### [Exercise instructions]
Each line should be copied exactly.

### [Material provided]
________________________________________

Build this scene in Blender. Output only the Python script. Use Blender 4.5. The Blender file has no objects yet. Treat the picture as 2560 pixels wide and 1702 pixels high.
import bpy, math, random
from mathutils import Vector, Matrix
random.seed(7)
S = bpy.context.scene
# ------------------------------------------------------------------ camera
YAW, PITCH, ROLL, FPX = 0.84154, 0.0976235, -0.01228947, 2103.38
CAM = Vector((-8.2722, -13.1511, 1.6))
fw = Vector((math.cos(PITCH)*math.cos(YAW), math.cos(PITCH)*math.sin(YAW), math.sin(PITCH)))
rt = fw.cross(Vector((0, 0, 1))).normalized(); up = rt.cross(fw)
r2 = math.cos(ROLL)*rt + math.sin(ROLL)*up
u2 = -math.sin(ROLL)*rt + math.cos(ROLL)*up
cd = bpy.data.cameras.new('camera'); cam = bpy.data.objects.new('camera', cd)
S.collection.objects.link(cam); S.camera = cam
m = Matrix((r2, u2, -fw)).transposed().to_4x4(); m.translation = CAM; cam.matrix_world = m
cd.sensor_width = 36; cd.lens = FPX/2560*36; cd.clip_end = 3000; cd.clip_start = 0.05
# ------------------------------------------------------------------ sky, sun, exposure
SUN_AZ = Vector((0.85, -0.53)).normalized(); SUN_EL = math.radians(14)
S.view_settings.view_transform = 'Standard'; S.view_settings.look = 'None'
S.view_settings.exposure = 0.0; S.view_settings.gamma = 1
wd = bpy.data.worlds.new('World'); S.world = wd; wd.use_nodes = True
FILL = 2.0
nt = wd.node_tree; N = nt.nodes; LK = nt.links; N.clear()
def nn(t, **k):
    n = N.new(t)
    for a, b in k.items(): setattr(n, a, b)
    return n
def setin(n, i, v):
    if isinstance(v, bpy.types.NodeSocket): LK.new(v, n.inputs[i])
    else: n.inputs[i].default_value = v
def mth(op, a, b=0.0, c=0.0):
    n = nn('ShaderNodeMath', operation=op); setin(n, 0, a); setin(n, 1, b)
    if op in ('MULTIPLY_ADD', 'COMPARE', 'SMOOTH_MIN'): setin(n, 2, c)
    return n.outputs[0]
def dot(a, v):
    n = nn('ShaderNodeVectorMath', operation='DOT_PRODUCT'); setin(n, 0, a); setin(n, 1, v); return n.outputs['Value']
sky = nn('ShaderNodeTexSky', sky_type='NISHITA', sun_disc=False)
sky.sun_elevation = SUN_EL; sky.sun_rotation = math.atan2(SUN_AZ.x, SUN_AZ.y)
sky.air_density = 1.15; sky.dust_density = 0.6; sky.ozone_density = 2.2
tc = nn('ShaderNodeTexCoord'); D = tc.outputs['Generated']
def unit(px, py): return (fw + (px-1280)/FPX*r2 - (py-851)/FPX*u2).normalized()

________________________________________

### [Finished exercise]
Build this scene in Blender. Output only the Python script. Use Blender 4.5. The Blender file has no objects yet. Treat the picture as 2560 pixels wide and 1702 pixels high.
import bpy, math, random
from mathutils import Vector, Matrix
random.seed(7)
S = bpy.context.scene
# ------------------------------------------------------------------ camera
YAW, PITCH, ROLL, FPX = 0.84154, 0.0976235, -0.01228947, 2103.38
CAM = Vector((-8.2722, -13.1511, 1.6))
fw = Vector((math.cos(PITCH)*math.cos(YAW), math.cos(PITCH)*math.sin(YAW), math.sin(PITCH)))
rt = fw.cross(Vector((0, 0, 1))).normalized(); up = rt.cross(fw)
r2 = math.cos(ROLL)*rt + math.sin(ROLL)*up
u2 = -math.sin(ROLL)*rt + math.cos(ROLL)*up
cd = bpy.data.cameras.new('camera'); cam = bpy.data.objects.new('camera', cd)
S.collection.objects.link(cam); S.camera = cam
m = Matrix((r2, u2, -fw)).transposed().to_4x4(); m.translation = CAM; cam.matrix_world = m
cd.sensor_width = 36; cd.lens = FPX/2560*36; cd.clip_end = 3000; cd.clip_start = 0.05
# ------------------------------------------------------------------ sky, sun, exposure
SUN_AZ = Vector((0.85, -0.53)).normalized(); SUN_EL = math.radians(14)
S.view_settings.view_transform = 'Standard'; S.view_settings.look = 'None'
S.view_settings.exposure = 0.0; S.view_settings.gamma = 1
wd = bpy.data.worlds.new('World'); S.world = wd; wd.use_nodes = True
FILL = 2.0
nt = wd.node_tree; N = nt.nodes; LK = nt.links; N.clear()
def nn(t, **k):
    n = N.new(t)
    for a, b in k.items(): setattr(n, a, b)
    return n
def setin(n, i, v):
    if isinstance(v, bpy.types.NodeSocket): LK.new(v, n.inputs[i])
    else: n.inputs[i].default_value = v
def mth(op, a, b=0.0, c=0.0):
    n = nn('ShaderNodeMath', operation=op); setin(n, 0, a); setin(n, 1, b)
    if op in ('MULTIPLY_ADD', 'COMPARE', 'SMOOTH_MIN'): setin(n, 2, c)
    return n.outputs[0]
def dot(a, v):
    n = nn('ShaderNodeVectorMath', operation='DOT_PRODUCT'); setin(n, 0, a); setin(n, 1, v); return n.outputs['Value']
sky = nn('ShaderNodeTexSky', sky_type='NISHITA', sun_disc=False)
sky.sun_elevation = SUN_EL; sky.sun_rotation = math.atan2(SUN_AZ.x, SUN_AZ.y)
sky.air_density = 1.15; sky.dust_density = 0.6; sky.ozone_density = 2.2
tc = nn('ShaderNodeTexCoord'); D = tc.outputs['Generated']
def unit(px, py): return (fw + (px-1280)/FPX*r2 - (py-851)/FPX*u2).normalized()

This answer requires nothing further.